Industrial ETFs Could Get Year-End Dividend Love

The industrial sector, the fifth-largest sector weight in the S&P 500, could deliver some dividend growth to investors before the end of 2014, providing a potential lift to industrial and dividend exchange traded funds.

Three of the of the largest industrial companies, Dow components General Electric (NYSE: GE), 3M (NYSE: MMM) and Boeing (NYSE: BA), could boost payouts before the year-end, reports Jon Ogg for 24/7 Wall Street.

Although General Electric (NYSE: GE) was a dividend cutter during the financial crisis, the company’s quarterly payout has nearly doubled since the third quarter of 2010, the time of its first post-crisis dividend increase.
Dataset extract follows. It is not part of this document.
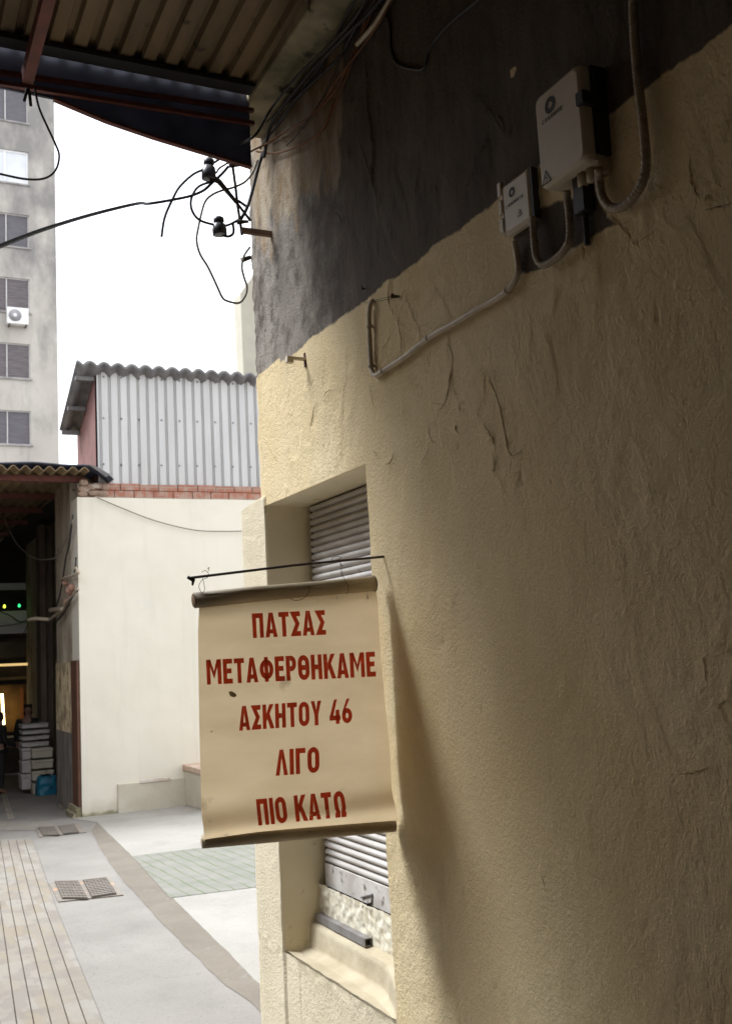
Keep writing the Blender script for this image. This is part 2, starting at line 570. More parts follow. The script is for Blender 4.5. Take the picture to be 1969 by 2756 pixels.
def tactile():
    t = NT('ribbed_paving')
    base = t.ramp(t.noise(1.6, 3, (1, 2.2, 1)), (0.26, 0.224, 0.178), (0.22, 0.19, 0.15), 0.4, 0.6)
    base = t.mix(t.ramp(t.noise(13, 2, (1, 0.06, 1)), (0, 0, 0), (0.8,) * 3, 0.48, 0.58), base, (0.25, 0.207, 0.147))
    fl = t.n.new('ShaderNodeVectorMath')
    fl.operation = 'MULTIPLY'
    fl.inputs[1].default_value = (9.0, 2.6, 0)
    t.l.new(t.co, fl.inputs[0])
    ff = t.n.new('ShaderNodeVectorMath')
    ff.operation = 'FLOOR'
    t.l.new(fl.outputs[0], ff.inputs[0])
    wn_ = t.n.new('ShaderNodeTexWhiteNoise')
    t.l.new(ff.outputs[0], wn_.inputs['Vector'])
    base = t.mix(t.ramp(wn_.outputs['Value'], (0, 0, 0), (0.75,) * 3, 0.1, 0.95), base, (0.275, 0.255, 0.222))
    base = t.mix(t.ramp(t.noise(3.5, 2, (2.2, 1, 1)), (0, 0, 0), (0.6,) * 3, 0.52, 0.57), base, (0.20, 0.175, 0.15))
    base = t.mix(t.ramp(t.noise(120, 3), (0, 0, 0), (0.5,) * 3, 0.55, 0.7), base, (0.15, 0.13, 0.108))
    t.color(base)
    t.b.inputs['Roughness'].default_value = 0.9
    t.bump(t.noise(110, 4), 0.3, 0.004)
    return t.m


# ribbed guide strip: long bars with gaps between
b = MB()
M_TACT = tactile()
n0 = [onG(x, 2756) for x in (91, 139, 185, 231)]
f0 = [onG(x, 2450) for x in (32, 62, 93, 123)]
e0 = [onG(x, 2262) for x in (0, 20, 44, 66)]
stepn, stepf, stepe = (n0[3] - n0[0]) / 3, (f0[3] - f0[0]) / 3, (e0[3] - e0[0]) / 3
for k in range(-3, 12):
    lines = []
    for kk, s in ((k, 1), (k + 1, -1)):
        a0, a1, a2 = n0[3] - stepn * kk, f0[3] - stepf * kk, e0[3] - stepe * kk
        am = a0 + (a0 - a1) * 1.2
        g = Vector((-0.0035 * s, 0, 0))
        if k == -3:
            pass
        lines.append([am + g, a0 + g, a1 + g, a2 + g])
    if k in (-3, -2):
        continue
    w = 0.5 if k == -1 else 1.0
    for i in range(3):
        for q in range(4):
            ta, tb = q / 4, (q + 1) / 4
            A = [lines[0][i].lerp(lines[0][i + 1], ta), lines[0][i].lerp(lines[0][i + 1], tb)]
            B = [lines[1][i].lerp(lines[1][i + 1], ta), lines[1][i].lerp(lines[1][i + 1], tb)]
            if k == -1:
                B = [A[j].lerp(B[j], 0.55) if False else B[j] for j in range(2)]
            top = [Vector((p.x, p.y, gz(p.y) + 0.014)) for p in (A[0], A[1], B[1], B[0])]
            bot = [p - Vector((0, 0, 0.012)) for p in top]
            b.hexa(bot[::-1] + top[::-1])
b.build('tactile_pavement', M_TACT, kind='structure')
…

Prior to the financial crisis, GE’s dividend increase streak spanned multiple decades and the company’s recent dividend hikes show GE’s commitment to shareholder payouts has been reborn.

GE is the largest holding in the Industrial Select Sector SPDR (NYSEArca: XLI), accounting for nearly 10% of the largest industrial sector ETF’s weight. [Industrial ETFs Defying Strong Dollar]
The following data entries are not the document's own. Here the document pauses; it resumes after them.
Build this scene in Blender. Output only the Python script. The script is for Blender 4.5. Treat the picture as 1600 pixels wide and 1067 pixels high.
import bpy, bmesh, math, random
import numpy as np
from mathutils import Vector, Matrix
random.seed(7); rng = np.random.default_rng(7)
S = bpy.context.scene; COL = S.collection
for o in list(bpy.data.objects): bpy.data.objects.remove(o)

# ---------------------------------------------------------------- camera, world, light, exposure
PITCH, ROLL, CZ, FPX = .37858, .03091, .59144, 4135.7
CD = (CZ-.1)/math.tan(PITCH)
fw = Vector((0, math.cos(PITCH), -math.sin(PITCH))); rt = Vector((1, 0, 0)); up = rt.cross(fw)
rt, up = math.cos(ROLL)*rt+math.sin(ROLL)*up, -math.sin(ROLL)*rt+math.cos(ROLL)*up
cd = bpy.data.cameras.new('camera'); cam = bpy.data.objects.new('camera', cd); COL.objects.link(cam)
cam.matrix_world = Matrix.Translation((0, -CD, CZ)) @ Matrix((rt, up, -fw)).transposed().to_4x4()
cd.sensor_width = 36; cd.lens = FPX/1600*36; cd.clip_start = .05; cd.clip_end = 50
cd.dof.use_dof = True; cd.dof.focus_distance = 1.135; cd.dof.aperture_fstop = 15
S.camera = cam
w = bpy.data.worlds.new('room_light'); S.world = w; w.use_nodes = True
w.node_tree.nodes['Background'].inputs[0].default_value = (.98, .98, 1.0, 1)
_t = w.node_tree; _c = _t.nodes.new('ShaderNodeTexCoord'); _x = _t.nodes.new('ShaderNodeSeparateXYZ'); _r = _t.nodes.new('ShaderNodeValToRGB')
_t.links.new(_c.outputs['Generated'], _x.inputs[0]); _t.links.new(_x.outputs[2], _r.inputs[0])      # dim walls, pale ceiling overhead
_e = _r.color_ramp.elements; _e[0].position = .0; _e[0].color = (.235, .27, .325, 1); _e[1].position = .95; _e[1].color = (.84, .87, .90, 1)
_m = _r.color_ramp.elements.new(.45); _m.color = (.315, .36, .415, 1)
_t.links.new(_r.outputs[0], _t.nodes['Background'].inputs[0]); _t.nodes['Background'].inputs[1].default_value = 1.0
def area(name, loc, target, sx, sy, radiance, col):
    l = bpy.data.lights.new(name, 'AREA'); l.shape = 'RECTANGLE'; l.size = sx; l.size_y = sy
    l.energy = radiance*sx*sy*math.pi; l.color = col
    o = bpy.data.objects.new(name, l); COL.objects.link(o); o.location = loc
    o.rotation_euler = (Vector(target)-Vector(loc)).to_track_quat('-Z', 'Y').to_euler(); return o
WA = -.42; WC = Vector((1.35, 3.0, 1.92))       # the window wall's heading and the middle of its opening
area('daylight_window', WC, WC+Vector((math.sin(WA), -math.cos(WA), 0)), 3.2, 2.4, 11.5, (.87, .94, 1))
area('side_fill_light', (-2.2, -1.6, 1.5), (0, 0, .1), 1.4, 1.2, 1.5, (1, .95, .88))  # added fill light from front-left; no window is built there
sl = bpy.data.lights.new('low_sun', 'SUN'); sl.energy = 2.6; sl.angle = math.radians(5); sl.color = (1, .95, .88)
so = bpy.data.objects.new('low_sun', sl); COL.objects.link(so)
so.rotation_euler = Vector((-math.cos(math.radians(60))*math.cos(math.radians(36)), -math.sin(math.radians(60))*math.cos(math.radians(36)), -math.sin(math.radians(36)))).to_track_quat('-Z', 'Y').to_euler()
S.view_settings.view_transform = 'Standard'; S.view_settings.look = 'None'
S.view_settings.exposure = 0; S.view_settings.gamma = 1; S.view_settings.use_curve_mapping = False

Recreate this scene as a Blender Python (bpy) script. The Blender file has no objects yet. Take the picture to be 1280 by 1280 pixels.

Boeing will not be confused with the likes of Johnson & Johnson (NYSE: JNJ) and Procter & Gamble (NYSE: PG) in terms of length of dividend increase streaks (the company did not raise its dividend in 2010). However, Boeing’s most recent dividend hike was a 50.5% boost. The stock is XLI’s fifth-largest holding at a weight of almost 4.7%.

3M, XLI’s third-largest holding at weight of nearly 5.3%, is the only stock of the three highlighted here that is a member of the S&P 500 Dividend Aristocrats Index. That index mandates companies have dividend increase streaks of at least 25 years for inclusion.